Re: [PATCH 15/18] drivers: firmware: psci: Support CPU hotplug for the hierarchical model

From: Ulf Hansson
Date: Mon Jun 10 2019 - 06:26:46 EST


On Fri, 7 Jun 2019 at 17:31, Sudeep Holla <sudeep.holla@xxxxxxx> wrote:
>
> On Mon, May 13, 2019 at 09:22:57PM +0200, Ulf Hansson wrote:
> > When the hierarchical CPU topology is used and when a CPU has been put
> > offline (hotplug), that same CPU prevents its PM domain and thus also
> > potential master PM domains, from being powered off. This is because genpd
> > observes the CPU's attached device as being active from a runtime PM point
> > of view.
> >
> > To deal with this, let's decrease the runtime PM usage count by calling
> > pm_runtime_put_sync_suspend() of the attached struct device when putting
> > the CPU offline. Consequentially, we must then increase the runtime PM
> > usage count, while putting the CPU online again.
> >
>
> Why is this firmware/driver specific ? Why can't this be dealt in core
> pm-domain ? I am concerned that if any other architectures or firmware
> method decides to use this feature, this need to be duplicated there.

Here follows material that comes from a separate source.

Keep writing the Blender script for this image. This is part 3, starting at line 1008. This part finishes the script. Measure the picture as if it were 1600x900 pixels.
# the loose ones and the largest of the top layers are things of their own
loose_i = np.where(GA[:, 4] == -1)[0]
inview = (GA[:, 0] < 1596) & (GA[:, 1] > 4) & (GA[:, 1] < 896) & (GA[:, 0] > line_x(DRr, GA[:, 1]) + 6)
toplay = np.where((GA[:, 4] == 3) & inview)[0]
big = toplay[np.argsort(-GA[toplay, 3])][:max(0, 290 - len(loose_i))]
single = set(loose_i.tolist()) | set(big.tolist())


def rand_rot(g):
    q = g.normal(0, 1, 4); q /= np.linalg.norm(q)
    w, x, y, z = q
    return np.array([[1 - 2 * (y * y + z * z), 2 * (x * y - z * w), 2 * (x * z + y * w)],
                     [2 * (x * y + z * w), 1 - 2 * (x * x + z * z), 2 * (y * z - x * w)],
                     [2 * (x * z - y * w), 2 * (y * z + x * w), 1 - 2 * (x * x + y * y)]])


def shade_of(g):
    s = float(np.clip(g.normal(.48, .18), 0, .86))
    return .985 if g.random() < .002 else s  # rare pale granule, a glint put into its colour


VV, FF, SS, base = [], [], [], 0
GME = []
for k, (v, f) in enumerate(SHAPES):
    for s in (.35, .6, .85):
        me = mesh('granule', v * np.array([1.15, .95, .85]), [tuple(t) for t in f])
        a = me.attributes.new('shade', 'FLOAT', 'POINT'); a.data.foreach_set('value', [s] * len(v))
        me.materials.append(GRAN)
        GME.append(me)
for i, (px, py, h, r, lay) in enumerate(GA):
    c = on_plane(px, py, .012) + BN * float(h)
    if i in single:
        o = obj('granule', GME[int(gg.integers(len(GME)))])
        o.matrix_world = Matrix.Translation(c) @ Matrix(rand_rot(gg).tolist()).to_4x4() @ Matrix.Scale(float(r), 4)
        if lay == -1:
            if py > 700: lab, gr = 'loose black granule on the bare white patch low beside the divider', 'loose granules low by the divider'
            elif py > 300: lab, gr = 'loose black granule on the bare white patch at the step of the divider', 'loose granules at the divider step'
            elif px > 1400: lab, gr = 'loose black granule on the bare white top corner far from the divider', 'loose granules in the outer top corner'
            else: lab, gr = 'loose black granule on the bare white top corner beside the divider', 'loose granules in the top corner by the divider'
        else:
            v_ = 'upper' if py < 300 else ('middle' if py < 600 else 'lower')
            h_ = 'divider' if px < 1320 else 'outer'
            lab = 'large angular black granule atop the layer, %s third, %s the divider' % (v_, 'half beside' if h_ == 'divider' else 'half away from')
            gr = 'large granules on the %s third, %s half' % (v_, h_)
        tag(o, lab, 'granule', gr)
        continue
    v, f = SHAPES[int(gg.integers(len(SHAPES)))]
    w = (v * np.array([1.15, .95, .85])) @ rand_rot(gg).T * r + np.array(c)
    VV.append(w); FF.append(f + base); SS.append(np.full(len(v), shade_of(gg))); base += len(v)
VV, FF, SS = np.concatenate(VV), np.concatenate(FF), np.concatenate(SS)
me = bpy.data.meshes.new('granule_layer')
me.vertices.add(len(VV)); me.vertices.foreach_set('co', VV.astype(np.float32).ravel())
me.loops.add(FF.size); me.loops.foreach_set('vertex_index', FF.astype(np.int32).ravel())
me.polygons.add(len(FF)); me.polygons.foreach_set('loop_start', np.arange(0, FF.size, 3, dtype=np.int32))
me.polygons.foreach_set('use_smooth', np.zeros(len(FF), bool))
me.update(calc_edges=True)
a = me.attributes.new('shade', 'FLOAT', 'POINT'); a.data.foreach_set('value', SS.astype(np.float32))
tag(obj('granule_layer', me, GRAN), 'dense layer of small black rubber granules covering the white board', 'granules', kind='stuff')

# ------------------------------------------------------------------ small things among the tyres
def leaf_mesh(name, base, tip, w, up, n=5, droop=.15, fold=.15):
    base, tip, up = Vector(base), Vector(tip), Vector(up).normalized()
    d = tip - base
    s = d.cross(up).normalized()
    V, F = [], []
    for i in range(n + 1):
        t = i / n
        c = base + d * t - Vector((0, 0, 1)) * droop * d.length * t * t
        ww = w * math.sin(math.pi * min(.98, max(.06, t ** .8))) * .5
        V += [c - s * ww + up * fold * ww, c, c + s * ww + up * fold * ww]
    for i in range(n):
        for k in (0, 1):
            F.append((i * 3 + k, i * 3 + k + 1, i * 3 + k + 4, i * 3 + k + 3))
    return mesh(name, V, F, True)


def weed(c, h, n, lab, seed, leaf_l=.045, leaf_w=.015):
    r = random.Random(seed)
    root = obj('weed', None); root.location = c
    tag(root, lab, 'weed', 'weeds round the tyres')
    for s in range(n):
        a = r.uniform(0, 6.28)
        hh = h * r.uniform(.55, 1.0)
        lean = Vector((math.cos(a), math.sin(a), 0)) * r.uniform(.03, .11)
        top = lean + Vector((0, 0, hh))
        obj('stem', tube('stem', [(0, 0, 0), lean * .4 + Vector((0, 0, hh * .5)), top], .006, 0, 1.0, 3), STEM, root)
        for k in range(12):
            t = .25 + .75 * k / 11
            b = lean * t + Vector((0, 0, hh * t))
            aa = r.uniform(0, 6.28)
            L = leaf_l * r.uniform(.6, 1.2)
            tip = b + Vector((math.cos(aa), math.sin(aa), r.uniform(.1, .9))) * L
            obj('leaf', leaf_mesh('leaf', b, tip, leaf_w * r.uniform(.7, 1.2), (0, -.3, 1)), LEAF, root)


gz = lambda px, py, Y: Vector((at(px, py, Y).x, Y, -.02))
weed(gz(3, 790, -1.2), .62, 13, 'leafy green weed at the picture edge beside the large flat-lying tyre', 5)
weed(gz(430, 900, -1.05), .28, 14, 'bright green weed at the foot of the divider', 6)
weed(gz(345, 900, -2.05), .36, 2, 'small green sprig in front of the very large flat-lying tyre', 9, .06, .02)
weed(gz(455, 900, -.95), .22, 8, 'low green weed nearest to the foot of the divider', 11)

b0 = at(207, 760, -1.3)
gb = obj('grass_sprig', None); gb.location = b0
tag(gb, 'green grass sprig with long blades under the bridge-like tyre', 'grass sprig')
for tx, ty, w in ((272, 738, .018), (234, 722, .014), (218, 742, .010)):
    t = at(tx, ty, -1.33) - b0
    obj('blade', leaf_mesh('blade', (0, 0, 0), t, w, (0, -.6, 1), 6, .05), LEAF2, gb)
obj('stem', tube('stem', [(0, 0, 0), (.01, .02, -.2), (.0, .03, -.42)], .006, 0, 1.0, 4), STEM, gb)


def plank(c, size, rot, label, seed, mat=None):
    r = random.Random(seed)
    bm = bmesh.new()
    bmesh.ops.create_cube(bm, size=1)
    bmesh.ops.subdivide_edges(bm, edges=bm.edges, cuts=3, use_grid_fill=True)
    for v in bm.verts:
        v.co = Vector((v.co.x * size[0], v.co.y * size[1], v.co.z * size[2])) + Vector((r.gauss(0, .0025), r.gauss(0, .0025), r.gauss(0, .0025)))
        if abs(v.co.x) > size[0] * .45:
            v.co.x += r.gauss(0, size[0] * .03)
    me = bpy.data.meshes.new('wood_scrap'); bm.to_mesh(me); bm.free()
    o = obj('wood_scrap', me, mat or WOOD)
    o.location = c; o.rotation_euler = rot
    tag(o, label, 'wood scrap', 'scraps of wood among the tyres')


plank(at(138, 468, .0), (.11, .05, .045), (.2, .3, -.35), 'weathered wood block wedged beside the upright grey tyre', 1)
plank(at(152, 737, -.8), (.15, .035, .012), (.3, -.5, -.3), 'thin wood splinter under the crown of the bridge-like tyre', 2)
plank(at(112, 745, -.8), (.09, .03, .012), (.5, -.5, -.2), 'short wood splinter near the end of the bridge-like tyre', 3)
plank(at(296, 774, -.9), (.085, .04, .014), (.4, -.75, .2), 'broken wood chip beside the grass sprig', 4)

What is the core pm-domain? Do you refer to the generic PM domain (genpd), no?

In such case, this is not the job of genpd, but rather the opposite
(to *monitor* the reference count).

>
> The way I see this is pure reference counting and is hardware/firmware/
> driver agnostic and can be made generic.

As stated in the another reply, I would rather start with having more
things driver specific rather than generic. Later on we can always
consider to move/split things, when there are more users.

In this particular case, the runtime PM reference counting is done on
the struct device*, that genpd returned via
dev_pm_domain_attach_by_name(). And because
dev_pm_domain_attach_by_name() is called from PSCI code, I decided to
keep this struct device* internal to PSCI.